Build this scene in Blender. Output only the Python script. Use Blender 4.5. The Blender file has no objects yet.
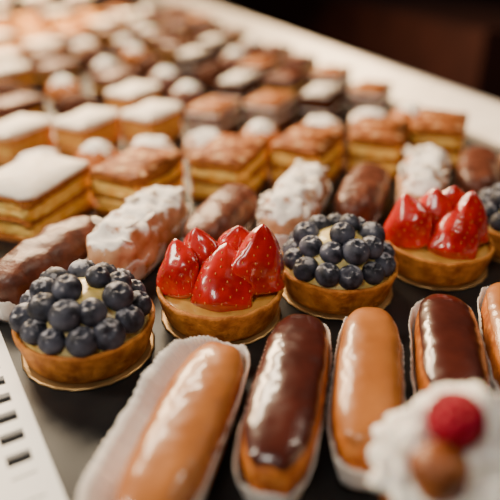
import bpy, math, random
from mathutils import Vector, Matrix, Euler, noise
random.seed(7)
CM=0.01
scn=bpy.context.scene
COL=scn.collection
A0=math.radians(22.5); CU,SU=math.cos(A0),math.sin(A0)
def tray(u,w): return (u*CU-w*SU, u*SU+w*CU)

# ---------------------------------------------------------------- materials
def mat(name,c1,c2=None,scale=150,rough=.5,bump=.0,bscale=None,coat=0.0,coatr=.1,lo=.35,hi=.65,sss=0.0,metal=0.0,
        detail=5,rnd=0.0,c3=None,scale3=500,lo3=.55,hi3=.65,top=None,topk=0.0,spec=.5,trans=0.0,stretch=None,tscale=250):
    m=bpy.data.materials.new(name); m.use_nodes=True
    nt=m.node_tree; N=nt.nodes; L=nt.links
    b=N['Principled BSDF']
    tc=N.new('ShaderNodeTexCoord'); vec=tc.outputs['Object']
    if stretch:
        mp=N.new('ShaderNodeMapping'); mp.inputs['Scale'].default_value=stretch
        L.new(vec,mp.inputs['Vector']); vec=mp.outputs['Vector']
    c2=c2 or c1
    n=N.new('ShaderNodeTexNoise'); n.inputs['Scale'].default_value=scale; n.inputs['Detail'].default_value=detail
    L.new(vec,n.inputs['Vector'])
    r=N.new('ShaderNodeValToRGB'); r.color_ramp.elements[0].position=lo; r.color_ramp.elements[1].position=hi
    r.color_ramp.elements[0].color=(*c1,1); r.color_ramp.elements[1].color=(*c2,1)
    L.new(n.outputs['Fac'],r.inputs['Fac']); col=r.outputs['Color']
    if c3:
        n3=N.new('ShaderNodeTexNoise'); n3.inputs['Scale'].default_value=scale3; n3.inputs['Detail'].default_value=6
        L.new(vec,n3.inputs['Vector'])
        mr=N.new('ShaderNodeMapRange'); mr.inputs['From Min'].default_value=lo3; mr.inputs['From Max'].default_value=hi3
        L.new(n3.outputs['Fac'],mr.inputs['Value'])
        mx=N.new('ShaderNodeMixRGB'); L.new(mr.outputs['Result'],mx.inputs['Fac']); L.new(col,mx.inputs['Color1'])
        mx.inputs['Color2'].default_value=(*c3,1); col=mx.outputs['Color']
    if top:
        g=N.new('ShaderNodeNewGeometry'); s=N.new('ShaderNodeSeparateXYZ'); L.new(g.outputs['Normal'],s.inputs[0])
        n4=N.new('ShaderNodeTexNoise'); n4.inputs['Scale'].default_value=tscale; n4.inputs['Detail'].default_value=6
        L.new(vec,n4.inputs['Vector'])
        ad=N.new('ShaderNodeMath'); ad.operation='MULTIPLY_ADD'; L.new(n4.outputs['Fac'],ad.inputs[0]); ad.inputs[1].default_value=2.2
        L.new(s.outputs['Z'],ad.inputs[2])
        mr=N.new('ShaderNodeMapRange'); mr.inputs['From Min'].default_value=2.05-topk; mr.inputs['From Max'].default_value=2.35-topk
        L.new(ad.outputs[0],mr.inputs['Value'])
        mx=N.new('ShaderNodeMixRGB'); L.new(mr.outputs['Result'],mx.inputs['Fac']); L.new(col,mx.inputs['Color1'])
        mx.inputs['Color2'].default_value=(*top,1); col=mx.outputs['Color']
    if rnd:
        oi=N.new('ShaderNodeObjectInfo'); mr=N.new('ShaderNodeMapRange')
        mr.inputs['To Min'].default_value=1-rnd; mr.inputs['To Max'].default_value=1+rnd
        L.new(oi.outputs['Random'],mr.inputs['Value'])
        hs=N.new('ShaderNodeHueSaturation'); L.new(mr.outputs['Result'],hs.inputs['Value']); L.new(col,hs.inputs['Color']); col=hs.outputs['Color']
    L.new(col,b.inputs['Base Color'])
    b.inputs['Roughness'].default_value=rough; b.inputs['Metallic'].default_value=metal
    b.inputs['Coat Weight'].default_value=coat; b.inputs['Coat Roughness'].default_value=coatr
    b.inputs['Specular IOR Level'].default_value=spec
    if sss:
        b.inputs['Subsurface Weight'].default_value=sss; b.inputs['Subsurface Scale'].default_value=.004
        b.inputs['Subsurface Radius'].default_value=(1,.5,.25)
    if trans: b.inputs['Transmission Weight'].default_value=trans
    if bump:
        nb=N.new('ShaderNodeTexNoise'); nb.inputs['Scale'].default_value=bscale or scale*2; nb.inputs['Detail'].default_value=6
        L.new(vec,nb.inputs['Vector'])
        bp=N.new('ShaderNodeBump'); bp.inputs['Strength'].default_value=bump; bp.inputs['Distance'].default_value=.002
        L.new(nb.outputs['Fac'],bp.inputs['Height']); L.new(bp.outputs['Normal'],b.inputs['Normal'])
    return m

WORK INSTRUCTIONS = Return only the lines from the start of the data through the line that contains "def tray(u,w): return (u*CU-w*SU, u*SU+w*CU)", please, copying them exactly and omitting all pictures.

CORRECT OUTPUT =
Build this scene in Blender. Output only the Python script. Use Blender 4.5. The Blender file has no objects yet.
import bpy, math, random
from mathutils import Vector, Matrix, Euler, noise
random.seed(7)
CM=0.01
scn=bpy.context.scene
COL=scn.collection
A0=math.radians(22.5); CU,SU=math.cos(A0),math.sin(A0)
def tray(u,w): return (u*CU-w*SU, u*SU+w*CU)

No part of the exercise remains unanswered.